• **SHORT TASK**:
Repeat every line, exactly, from the very first through the one where "C.camera = cam_o" appears. Add nothing else.

============================================================

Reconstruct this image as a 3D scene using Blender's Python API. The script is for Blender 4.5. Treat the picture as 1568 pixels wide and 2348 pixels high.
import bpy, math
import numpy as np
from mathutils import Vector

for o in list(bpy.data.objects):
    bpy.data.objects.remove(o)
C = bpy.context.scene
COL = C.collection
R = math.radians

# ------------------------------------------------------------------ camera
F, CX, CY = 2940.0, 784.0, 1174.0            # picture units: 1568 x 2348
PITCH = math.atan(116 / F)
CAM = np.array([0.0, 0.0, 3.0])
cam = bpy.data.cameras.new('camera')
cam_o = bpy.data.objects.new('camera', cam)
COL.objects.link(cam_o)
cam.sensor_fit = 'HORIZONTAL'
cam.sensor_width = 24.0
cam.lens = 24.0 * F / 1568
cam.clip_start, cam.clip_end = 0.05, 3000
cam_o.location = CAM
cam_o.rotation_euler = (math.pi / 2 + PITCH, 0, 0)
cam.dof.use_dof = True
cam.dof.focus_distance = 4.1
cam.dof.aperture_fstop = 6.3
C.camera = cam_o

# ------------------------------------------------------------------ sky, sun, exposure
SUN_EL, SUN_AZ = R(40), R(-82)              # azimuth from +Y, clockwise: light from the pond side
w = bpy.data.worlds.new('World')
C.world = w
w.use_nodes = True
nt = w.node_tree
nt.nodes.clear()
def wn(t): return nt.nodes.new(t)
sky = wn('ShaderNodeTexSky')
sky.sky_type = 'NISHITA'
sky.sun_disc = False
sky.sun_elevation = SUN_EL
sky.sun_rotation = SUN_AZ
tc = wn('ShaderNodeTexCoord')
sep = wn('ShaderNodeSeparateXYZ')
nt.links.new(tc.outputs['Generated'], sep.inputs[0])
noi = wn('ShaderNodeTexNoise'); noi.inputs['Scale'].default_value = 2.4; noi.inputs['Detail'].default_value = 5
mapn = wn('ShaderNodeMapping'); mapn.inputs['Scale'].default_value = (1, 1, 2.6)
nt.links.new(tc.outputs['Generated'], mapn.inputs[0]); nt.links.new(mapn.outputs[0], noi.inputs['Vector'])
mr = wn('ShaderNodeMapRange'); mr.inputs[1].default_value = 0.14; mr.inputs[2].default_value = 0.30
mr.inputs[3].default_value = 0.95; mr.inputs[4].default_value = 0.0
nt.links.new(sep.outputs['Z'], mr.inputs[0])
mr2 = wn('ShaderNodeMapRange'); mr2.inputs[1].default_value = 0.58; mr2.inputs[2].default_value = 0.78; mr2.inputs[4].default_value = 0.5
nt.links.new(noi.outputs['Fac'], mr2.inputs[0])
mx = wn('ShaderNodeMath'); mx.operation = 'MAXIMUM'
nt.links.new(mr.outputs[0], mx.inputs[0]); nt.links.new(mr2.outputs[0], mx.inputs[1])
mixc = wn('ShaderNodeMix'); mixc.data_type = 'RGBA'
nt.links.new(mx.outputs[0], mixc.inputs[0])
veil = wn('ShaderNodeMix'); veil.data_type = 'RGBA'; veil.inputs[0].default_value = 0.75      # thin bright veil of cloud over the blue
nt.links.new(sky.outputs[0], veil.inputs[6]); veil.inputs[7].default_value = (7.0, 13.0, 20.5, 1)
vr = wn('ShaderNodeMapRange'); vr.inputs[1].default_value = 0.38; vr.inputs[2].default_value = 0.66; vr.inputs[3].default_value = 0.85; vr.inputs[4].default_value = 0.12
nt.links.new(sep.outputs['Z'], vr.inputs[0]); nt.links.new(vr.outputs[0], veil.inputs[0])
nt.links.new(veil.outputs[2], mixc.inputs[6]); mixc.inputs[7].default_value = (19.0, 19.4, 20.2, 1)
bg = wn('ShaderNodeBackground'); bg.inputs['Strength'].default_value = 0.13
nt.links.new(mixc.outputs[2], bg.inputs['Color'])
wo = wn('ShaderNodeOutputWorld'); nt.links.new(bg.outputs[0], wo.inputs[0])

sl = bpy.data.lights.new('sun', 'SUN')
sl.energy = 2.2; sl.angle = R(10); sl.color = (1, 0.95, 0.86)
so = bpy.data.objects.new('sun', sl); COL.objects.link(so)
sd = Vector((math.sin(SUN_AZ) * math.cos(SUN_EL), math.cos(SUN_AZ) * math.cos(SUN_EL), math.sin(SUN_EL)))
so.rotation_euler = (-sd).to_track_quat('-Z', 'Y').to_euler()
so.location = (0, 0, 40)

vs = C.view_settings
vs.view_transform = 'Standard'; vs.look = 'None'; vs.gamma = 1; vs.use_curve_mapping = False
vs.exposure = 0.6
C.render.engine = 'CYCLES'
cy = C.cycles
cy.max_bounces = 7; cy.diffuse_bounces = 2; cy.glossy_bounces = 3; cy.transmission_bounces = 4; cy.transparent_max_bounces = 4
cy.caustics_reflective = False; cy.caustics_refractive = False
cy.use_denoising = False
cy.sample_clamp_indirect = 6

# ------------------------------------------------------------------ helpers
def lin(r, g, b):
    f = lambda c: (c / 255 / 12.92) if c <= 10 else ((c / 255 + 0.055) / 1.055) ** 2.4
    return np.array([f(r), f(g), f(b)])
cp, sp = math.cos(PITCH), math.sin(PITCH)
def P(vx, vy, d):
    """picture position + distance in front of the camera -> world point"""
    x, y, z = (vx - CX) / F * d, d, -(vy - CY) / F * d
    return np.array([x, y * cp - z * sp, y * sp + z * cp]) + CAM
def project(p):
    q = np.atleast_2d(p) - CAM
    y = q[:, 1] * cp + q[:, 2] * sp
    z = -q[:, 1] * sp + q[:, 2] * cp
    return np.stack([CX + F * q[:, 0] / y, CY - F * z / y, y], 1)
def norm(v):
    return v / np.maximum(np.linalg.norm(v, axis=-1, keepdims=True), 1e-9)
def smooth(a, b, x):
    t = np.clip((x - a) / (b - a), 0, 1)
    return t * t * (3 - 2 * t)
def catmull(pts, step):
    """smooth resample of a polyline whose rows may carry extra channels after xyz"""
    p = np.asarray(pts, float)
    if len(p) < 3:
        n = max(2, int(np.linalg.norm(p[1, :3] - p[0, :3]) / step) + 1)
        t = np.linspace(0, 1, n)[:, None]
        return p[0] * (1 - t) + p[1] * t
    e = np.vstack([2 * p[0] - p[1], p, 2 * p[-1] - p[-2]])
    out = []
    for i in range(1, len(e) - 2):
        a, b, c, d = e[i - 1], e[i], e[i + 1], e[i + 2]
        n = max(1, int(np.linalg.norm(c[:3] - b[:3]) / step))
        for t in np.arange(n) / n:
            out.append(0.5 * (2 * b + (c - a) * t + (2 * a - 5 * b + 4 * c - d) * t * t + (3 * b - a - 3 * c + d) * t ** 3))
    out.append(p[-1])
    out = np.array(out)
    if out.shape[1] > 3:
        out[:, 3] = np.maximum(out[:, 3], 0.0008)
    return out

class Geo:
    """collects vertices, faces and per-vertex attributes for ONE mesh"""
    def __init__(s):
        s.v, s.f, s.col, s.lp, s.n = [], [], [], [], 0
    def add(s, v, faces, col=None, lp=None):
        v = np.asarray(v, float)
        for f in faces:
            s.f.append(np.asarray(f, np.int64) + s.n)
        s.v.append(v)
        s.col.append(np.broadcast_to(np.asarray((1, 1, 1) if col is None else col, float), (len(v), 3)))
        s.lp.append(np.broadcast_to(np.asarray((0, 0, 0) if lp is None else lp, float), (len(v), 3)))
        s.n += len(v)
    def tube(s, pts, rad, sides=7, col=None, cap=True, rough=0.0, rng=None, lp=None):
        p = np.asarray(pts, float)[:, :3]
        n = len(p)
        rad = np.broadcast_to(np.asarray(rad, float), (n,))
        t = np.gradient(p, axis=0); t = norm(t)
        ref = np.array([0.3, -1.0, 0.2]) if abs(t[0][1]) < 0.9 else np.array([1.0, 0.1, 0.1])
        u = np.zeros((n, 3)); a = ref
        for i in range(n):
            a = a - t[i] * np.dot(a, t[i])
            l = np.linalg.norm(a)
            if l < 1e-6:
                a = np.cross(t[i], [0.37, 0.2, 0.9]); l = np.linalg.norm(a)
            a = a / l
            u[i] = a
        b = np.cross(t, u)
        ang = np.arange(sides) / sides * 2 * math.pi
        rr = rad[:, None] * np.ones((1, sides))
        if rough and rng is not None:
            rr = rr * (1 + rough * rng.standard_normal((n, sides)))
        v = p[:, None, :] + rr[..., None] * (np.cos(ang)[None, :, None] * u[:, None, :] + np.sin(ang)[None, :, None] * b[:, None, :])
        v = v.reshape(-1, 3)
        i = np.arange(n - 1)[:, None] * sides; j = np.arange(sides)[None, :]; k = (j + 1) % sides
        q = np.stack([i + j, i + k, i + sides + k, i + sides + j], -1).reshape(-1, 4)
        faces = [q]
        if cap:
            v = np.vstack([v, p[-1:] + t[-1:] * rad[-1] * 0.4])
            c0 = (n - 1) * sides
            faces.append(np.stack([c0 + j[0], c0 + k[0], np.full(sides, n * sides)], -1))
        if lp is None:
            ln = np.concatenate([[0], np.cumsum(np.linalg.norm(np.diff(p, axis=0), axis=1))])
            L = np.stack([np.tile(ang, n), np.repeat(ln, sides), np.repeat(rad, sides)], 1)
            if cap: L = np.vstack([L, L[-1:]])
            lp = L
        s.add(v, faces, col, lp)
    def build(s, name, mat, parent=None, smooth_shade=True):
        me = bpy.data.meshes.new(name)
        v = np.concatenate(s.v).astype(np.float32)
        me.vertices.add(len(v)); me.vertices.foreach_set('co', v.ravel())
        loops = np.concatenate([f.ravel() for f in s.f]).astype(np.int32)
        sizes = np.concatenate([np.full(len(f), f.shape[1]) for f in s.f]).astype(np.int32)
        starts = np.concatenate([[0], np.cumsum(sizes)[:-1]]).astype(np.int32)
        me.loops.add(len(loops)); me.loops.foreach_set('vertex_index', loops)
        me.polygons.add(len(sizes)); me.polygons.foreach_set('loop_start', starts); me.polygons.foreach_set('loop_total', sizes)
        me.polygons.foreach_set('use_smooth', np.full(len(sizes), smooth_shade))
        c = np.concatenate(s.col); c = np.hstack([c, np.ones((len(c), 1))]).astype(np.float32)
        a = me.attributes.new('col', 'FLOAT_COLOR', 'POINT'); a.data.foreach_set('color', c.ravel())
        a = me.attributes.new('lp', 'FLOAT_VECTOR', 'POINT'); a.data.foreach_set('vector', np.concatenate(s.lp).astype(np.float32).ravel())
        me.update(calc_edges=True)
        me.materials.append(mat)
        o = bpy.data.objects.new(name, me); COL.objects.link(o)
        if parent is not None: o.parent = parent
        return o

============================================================

• **TASK RESULT**:
Reconstruct this image as a 3D scene using Blender's Python API. The script is for Blender 4.5. Treat the picture as 1568 pixels wide and 2348 pixels high.
import bpy, math
import numpy as np
from mathutils import Vector

for o in list(bpy.data.objects):
    bpy.data.objects.remove(o)
C = bpy.context.scene
COL = C.collection
R = math.radians

# ------------------------------------------------------------------ camera
F, CX, CY = 2940.0, 784.0, 1174.0            # picture units: 1568 x 2348
PITCH = math.atan(116 / F)
CAM = np.array([0.0, 0.0, 3.0])
cam = bpy.data.cameras.new('camera')
cam_o = bpy.data.objects.new('camera', cam)
COL.objects.link(cam_o)
cam.sensor_fit = 'HORIZONTAL'
cam.sensor_width = 24.0
cam.lens = 24.0 * F / 1568
cam.clip_start, cam.clip_end = 0.05, 3000
cam_o.location = CAM
cam_o.rotation_euler = (math.pi / 2 + PITCH, 0, 0)
cam.dof.use_dof = True
cam.dof.focus_distance = 4.1
cam.dof.aperture_fstop = 6.3
C.camera = cam_o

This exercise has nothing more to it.